◆ **Stored data entries**
####################

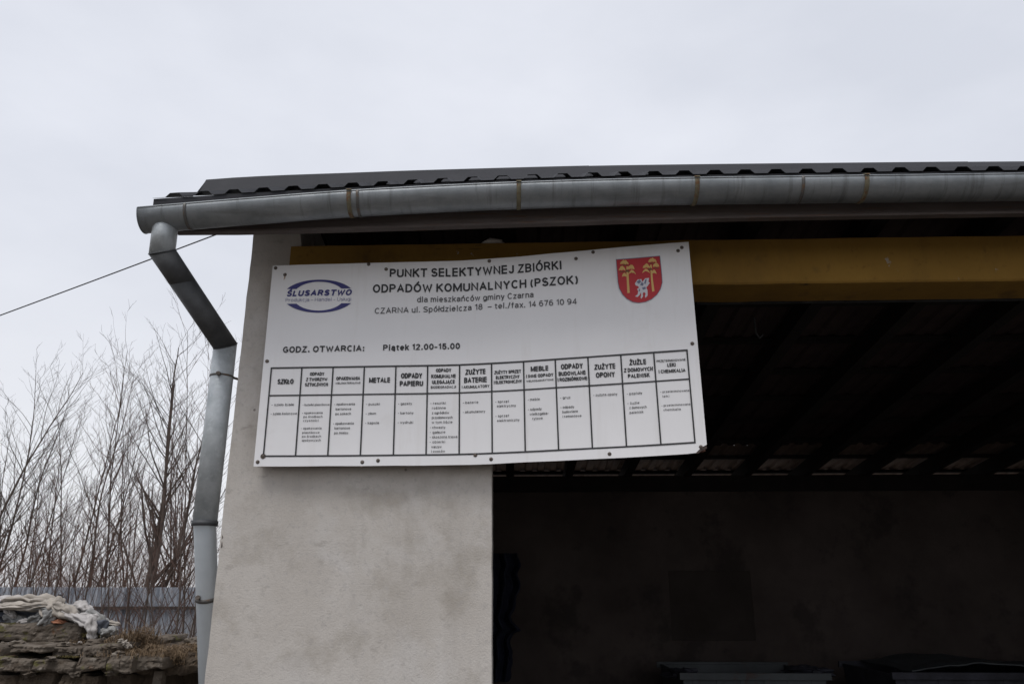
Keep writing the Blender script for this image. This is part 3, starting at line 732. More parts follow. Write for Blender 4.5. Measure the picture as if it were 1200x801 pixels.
def tree_crest(m1, m2, trunk, fronds, shades):
    mb = MB(); shape_px(mb, [cp(*p) for p in trunk], LIFT + .0007)
    for f in fronds: shape_px(mb, [cp(*p) for p in f], LIFT + .0012)
    print_part(mb, M['gold'], 'crest_tree', crest)
    mb = MB()
    for f in shades: shape_px(mb, [cp(*p) for p in f], LIFT + .0008)
    print_part(mb, M['brown'], 'crest_shade', crest)
def blob(cx, cy, w, h, bend=0, seed=0, n=16):
    rr = random.Random(seed); pts = []
    for k in range(n + 1):
        t = k / n; x = -w + 2 * w * t; y = bend * (x / w) ** 2
        pts.append((cx + x, cy + y - h * math.sin(math.pi * t) ** .6 * rr.uniform(.75, 1.15)))
    for k in range(n - 1, 0, -1):
        t = k / n; x = -w + 2 * w * t; y = bend * (x / w) ** 2
        pts.append((cx + x, cy + y + h * .35 * math.sin(math.pi * t) * rr.uniform(.3, 1.4)))
    return pts
tree_crest(0, 0, [(203, 235), (224, 235), (234, 400), (246, 565), (216, 570), (207, 400)],
    [blob(178, 195, 55, 42, 12, 1), blob(150, 270, 44, 42, 20, 2), blob(262, 255, 45, 42, 15, 3), blob(275, 305, 48, 26, 34, 4), blob(180, 350, 32, 34, 14, 5)],
    [blob(180, 222, 50, 12, 8, 6), blob(215, 300, 30, 30, 6, 7), blob(150, 305, 40, 12, 10, 8)])
tree_crest(0, 0, [(500, 215), (520, 215), (536, 400), (556, 545), (526, 552), (512, 400)],
    [blob(530, 170, 55, 42, 12, 11), blob(455, 240, 48, 40, 18, 12), blob(575, 225, 42, 40, 18, 13), blob(450, 290, 50, 24, 34, 14), blob(550, 310, 34, 32, 20, 15)],
    [blob(525, 200, 45, 12, 8, 16), blob(500, 275, 28, 30, 6, 17), blob(575, 260, 38, 12, 10, 18)])
mb = MB()
shape_px(mb, [cp(*p) for p in [(310, 450), (345, 400), (392, 395), (402, 430), (440, 385), (488, 380), (480, 430), (498, 440), (470, 480), (452, 500), (468, 530), (470, 600), (440, 632), (436, 600), (446, 575), (425, 555), (408, 575), (412, 610), (392, 640), (380, 625), (390, 595), (385, 560), (372, 590), (345, 618), (312, 612), (345, 585), (352, 545), (338, 520), (365, 500), (345, 480), (322, 475)]], LIFT + .0008)
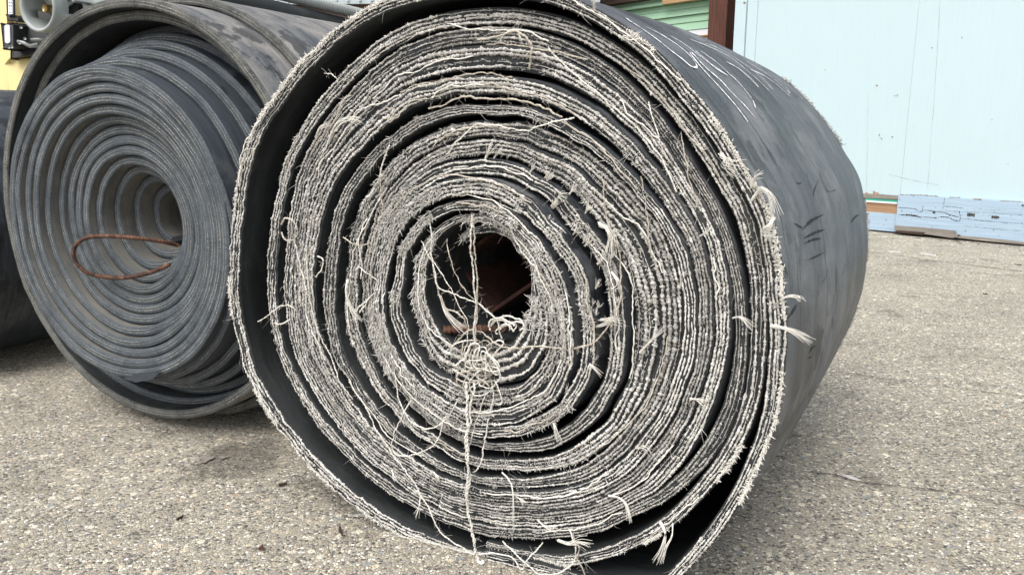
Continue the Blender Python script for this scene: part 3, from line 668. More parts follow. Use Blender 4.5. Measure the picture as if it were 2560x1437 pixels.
# marker strokes on the barrel (ray cast onto the curved cover)
tri = [tuple(q) for q, m_ in zip(BQ.tolist(), BF.tolist()) if m_ == 1]
bvh = BVHTree.FromPolygons([tuple(v) for v in BVt.tolist()], tri)
def on_barrel(x, y):
    h = bvh.ray_cast(Vector(CAM), Vector(ray(x, y)).normalized())
    return h[0], h[1]
STK = [([(60,30),(90,55),(200,125),(350,230),(500,350),(620,440),(690,500),(740,522),(762,512),(745,470),(680,390),(560,290),(400,190),(260,118)], 1.3),
 ([(500,205),(640,290),(750,375),(880,470),(1010,560),(1070,600)], .9), ([(1270,1060),(1150,900),(1000,730),(880,600),(780,490),(690,370)], 1.3), ([(710,370),(850,520),(1000,650),(1100,760),(1230,890),(1345,1020)], 1.3),
 ([(1345,920),(1320,850),(1240,740),(1150,640),(1080,580),(960,470),(800,355)], 1.), ([(750,355),(850,440),(950,530),(1070,600)], .9), ([(1375,715),(1270,610),(1160,520),(1060,465)], 1.), ([(1375,715),(1350,680),(1270,600),(1160,510)], .9),
 ([(1480,750),(1380,650),(1250,540),(1100,420),(900,320),(700,240)], .9), ([(1520,740),(1430,640),(1300,530),(1150,430),(980,330),(850,280)], .9), ([(1690,775),(1600,690),(1500,610),(1390,540),(1260,460)], .8),
 ([(1690,775),(1650,710),(1560,630),(1480,570)], .8), ([(1690,805),(1560,690),(1430,600),(1300,540)], .8), ([(1820,835),(1700,720),(1560,620),(1480,565)], .8), ([(1840,820),(1720,700),(1600,610),(1420,535)], .8),
 ([(1940,835),(1850,750),(1720,640),(1600,570),(1440,500),(1300,440)], .7), ([(2115,1040),(2040,940),(1960,850),(1860,760),(1780,700)], .8)]
for pts, wf in STK:
    px = [(1550+x/3.992, 40+y/3.992) for x, y in pts]
    L2 = smoothline([(x, y, 0) for x, y in px], 90); P3 = []
    for x, y, _ in L2:
        h, nrm = on_barrel(x, y)
        if h is not None: P3.append((np.array(h), np.array(nrm)))
        elif P3: break
    if len(P3) < 4: continue
    C = np.array([p for p, _ in P3]); Nn = np.array([n for _, n in P3]); Nn *= np.sign((Nn*(CAM-C)).sum(1))[:, None]
    keep = np.r_[True, np.linalg.norm(np.diff(C, axis=0), axis=1) < .2]; 
    if not keep.all(): C = C[:np.argmin(keep)]; Nn = Nn[:len(C)]
    if len(C) < 4: continue
    T = np.gradient(C, axis=0); T /= np.linalg.norm(T, axis=1)[:, None]+1e-9; Sd = np.cross(T, Nn)
    k = np.arange(len(C)); hw = (.0017*wf*np.clip(.9+.5*vnoise(k*.6, int(px[0][0]))+.5*vnoise(k*1.7, 8), .08, 1.8))[:, None]; up = Nn*.0012
    mbc = MB(); b = len(mbc.v); mbc.v += list(C-Sd*hw+up)+list(C+Sd*hw+up); n_ = len(C)
    mbc.f += [[b+i, b+i+1, b+n_+i+1, b+n_+i] for i in range(n_-1)]
    mbc.out('marker_stroke', M_chalk, roll1, True)
def z8(L): return [(1700+x/2.396, 400+y/2.396) for x, y in L]
SC = [([(818,20),(840,90),(855,140),(880,185),(910,188),(942,172)], 1.6), ([(830,110),(800,190),(795,240)], 1.), ([(690,132),(710,142),(728,136)], 1.4), ([(930,600),(938,680),(932,770),(905,880)], 1.5), ([(818,620),(826,740),(822,890)], 1.4), ([(750,60),(790,200)], 1.2),
 ([(730,420),(780,370),(860,325)], 3.), ([(740,470),(800,440),(870,415)], 3.4), ([(745,500),(790,480),(850,470)], 2.6), ([(760,600),(810,580),(860,555)], 2.), ([(640,950),(680,900),(700,860)], 3.), ([(770,1160),(790,1125),(812,1110)], 3.), ([(765,1190),(785,1175)], 2.), ([(1020,380),(1050,340),(1070,330)], 3.), ([(680,380),(700,390),(735,410)], 1.8),
 ([(560,480),(590,560),(640,690),(612,700)], 2.6), ([(1000,560),(985,640),(960,700)], 1.), ([(870,700),(845,740)], .8)]
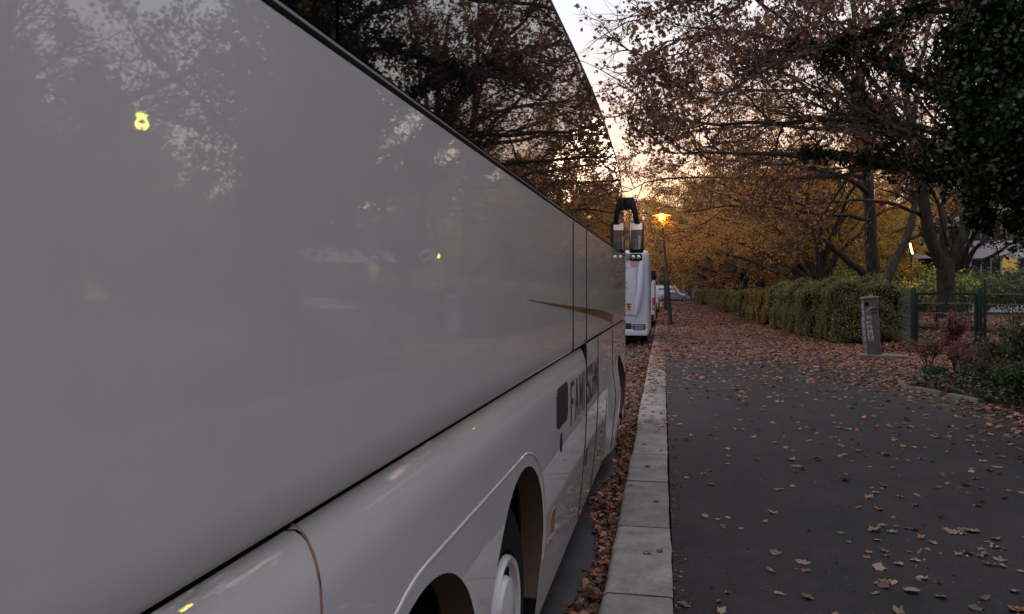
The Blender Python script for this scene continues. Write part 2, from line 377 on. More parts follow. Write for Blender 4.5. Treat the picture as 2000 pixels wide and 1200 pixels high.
def zglass(s):      # upper edge of the side glazing
    pts = [(-2.2, 3.0), (-1.9, 3.2), (-1.4, 3.33), (3.9, 3.335), (5.0, 3.385), (6.0, 3.41), (6.8, 3.40), (7.9, 3.345), (8.6, 3.30), (9.06, 3.25), (9.3, 3.19), (9.52, 3.07), (9.8, 2.84), (10.1, 2.50), (10.25, 2.33)]
    for (a, za), (b_, zb) in zip(pts[:-1], pts[1:]):
        if s <= b_: return za + (zb - za) * max(0, (s - a) / (b_ - a))
    return 2.33
G = .005
for side in (1, -1):
    panel('luggage_door', -1.9, 1.265 - G, .20, 1.4365, side, True, cr=.05)
    panel('lower_body_panel', 1.265 + G, 5.53 - G, .18, 1.4365, side, True, cap_l=.05)
    panel('luggage_door', 5.53 + G, 6.41 - G, .18, 1.462, side, False, cr=.05)
    panel('luggage_door', 6.41 + G, 7.95 - G, .18, 1.462, side, False, cr=.05)
    panel('lower_body_panel', 7.95 + G, 10.2, .18, 1.462, side, False)
    panel('upper_body_panel', -1.9, 4.775 - G / 2, 1.466, 2.288, side)
    panel('upper_body_panel', 4.775 + G / 2, 5.53 - G / 2, 1.466, 2.288, side)
    panel('upper_body_panel', 5.53 + G / 2, 10.22, 1.474, 2.288, side)
    rt = [3.42, 3.38, 3.34, 3.25, 3.1, 2.9, 2.7, 2.5, 2.4, 2.312]
    for a, b_ in ((-1.85, 1.325), (1.337, 5.997), (6.0, 10.24)):
        panel('side_window', a, b_, 2.312, 3.42, side, mt=M['glass'], th=0, ztop=zglass, rows_top=rt)
    w = MB(); w.tube([(side * (HALF - .008), s - BC.y, 2.30) for s in (-1.88, 10.22)], .011, 8); w.build('window_seal', M['rubber'], bus, True)
    w = MB(); w.tube([(side * (HALF - .012), s - BC.y, zglass(s) + .004) for s in np.linspace(-1.8, 10.2, 60)], .013, 6); w.build('roof_edge_trim', M['silver'], bus, True)
    w = MB(); w.box((side * (HALF - .012), 1.331 - BC.y, 2.82), (.012, .008, 1.0)); w.build('window_divider', M['steel'], bus)
    # crease line over the rear arches
    path = []
    for k in range(15): a = pi * .98 * k / 28; path.append((3.15 + .655 * cos(a), .50 + .655 * sin(a)))
    path = path[:15]; path += [(1.85 - .655 * sin(pi / 2 * k / 14), .50 + .655 * cos(pi / 2 * k / 14)) for k in range(15)]
    w = MB(); w.tube([(side * (HALF - inset(s, z) - .004), s - BC.y, z) for s, z in path], .008, 8); w.build('arch_trim', M['paint'], bus, True)
    for c, zc in ARCH:
        w = MB(); o0 = 0; n = 36; V = []; Fs = []
        for k in range(n + 1):
            a = pi * 1.18 * k / n - pi * .09; s, z = c + AR * cos(a), zc + AR * sin(a)
            for dd, rr in ((.003, 0), (.11, .0), (.13, .02)):
                i = inset(s, z); V.append((side * (HALF - i - dd), c + (AR + rr - .002) * cos(a) - BC.y, zc + (AR + rr - .002) * sin(a)))
        for k in range(n):
            for q in range(2): p = k * 3 + q; Fs.append((p, p + 1, p + 4, p + 3))
        w.add(V, Fs); w.build('wheel_arch', M['archtint'], bus, True)
        w = MB(); V = []; Fs = []
        for k in range(n + 1):
            a = pi * 1.2 * k / n - pi * .1
            for dd in (.115, .75): V.append((side * (HALF - dd), c + (AR + .03) * cos(a) - BC.y, zc + (AR + .03) * sin(a)))
        for k in range(n): p = k * 2; Fs.append((p, p + 1, p + 3, p + 2))
        w.add(V, Fs); w.box((side * (HALF - .76), c - BC.y, .7), (.02, 1.3, 1.0)); w.build('wheel_well', M['dark'], bus)
        # wheel: tyre, rim, trim
        Z0 = .45
        tw = MB(); tw.lathe((side * (HALF - .22), c - BC.y, Z0), [(.24, -.13), (.42, -.14), (.475, -.12), (.49, -.08), (.49, .08), (.475, .12), (.42, .14), (.30, .135), (.285, .10)], 'X', 40)
        wheel = tw.build('wheel', M['tyre'], bus, True)
        rw = MB(); sg = side; rw.lathe((side * (HALF - .22), c - BC.y, Z0), [(r_, h * sg) for r_, h in ((.275, .125), (.275, .14), (.265, .155), (.245, .15), (.235, .13), (.16, .115), (.10, .14), (.085, .165), (.0, .17))], 'X', 40)
        rw.build('rim', M['white_plastic'], wheel, True)
        for k in range(8):
            hw = MB()
            a = 2 * pi * (k + .35) / 8; cx, cz = .197 * cos(a), .197 * sin(a); cc = Vector((side * (HALF - .22 + .128), c - BC.y + cx, Z0 + cz))
            hw.lathe(cc, [(.0, .004 * side), (.03, .004 * side), (.034, -.01 * side)], 'X', 14)
            hw.build('rim_hole', M['dark'], wheel)
        tr = MB(); tr.lathe((side * (HALF - .075), c - BC.y, Z0 + .03), [(.165, -.05 * side), (.163, -.01 * side), (.15, .01 * side), (.09, .022 * side), (0, .026 * side)], 'X', 32)
        tr.build('hub_cap', M['white_plastic'], wheel, True)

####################

◆ **Objective**
Each line above that holds the string "follow" should be copied and shown.

◆ **Exercise solution**
Keep writing the Blender script for this image. This is part 3, starting at line 732. More parts follow. Write for Blender 4.5. Measure the picture as if it were 1200x801 pixels.
Continue the Blender Python script for this scene: part 3, from line 668. More parts follow. Use Blender 4.5. Measure the picture as if it were 2560x1437 pixels.
The Blender Python script for this scene continues. Write part 2, from line 377 on. More parts follow. Write for Blender 4.5. Treat the picture as 2000 pixels wide and 1200 pixels high.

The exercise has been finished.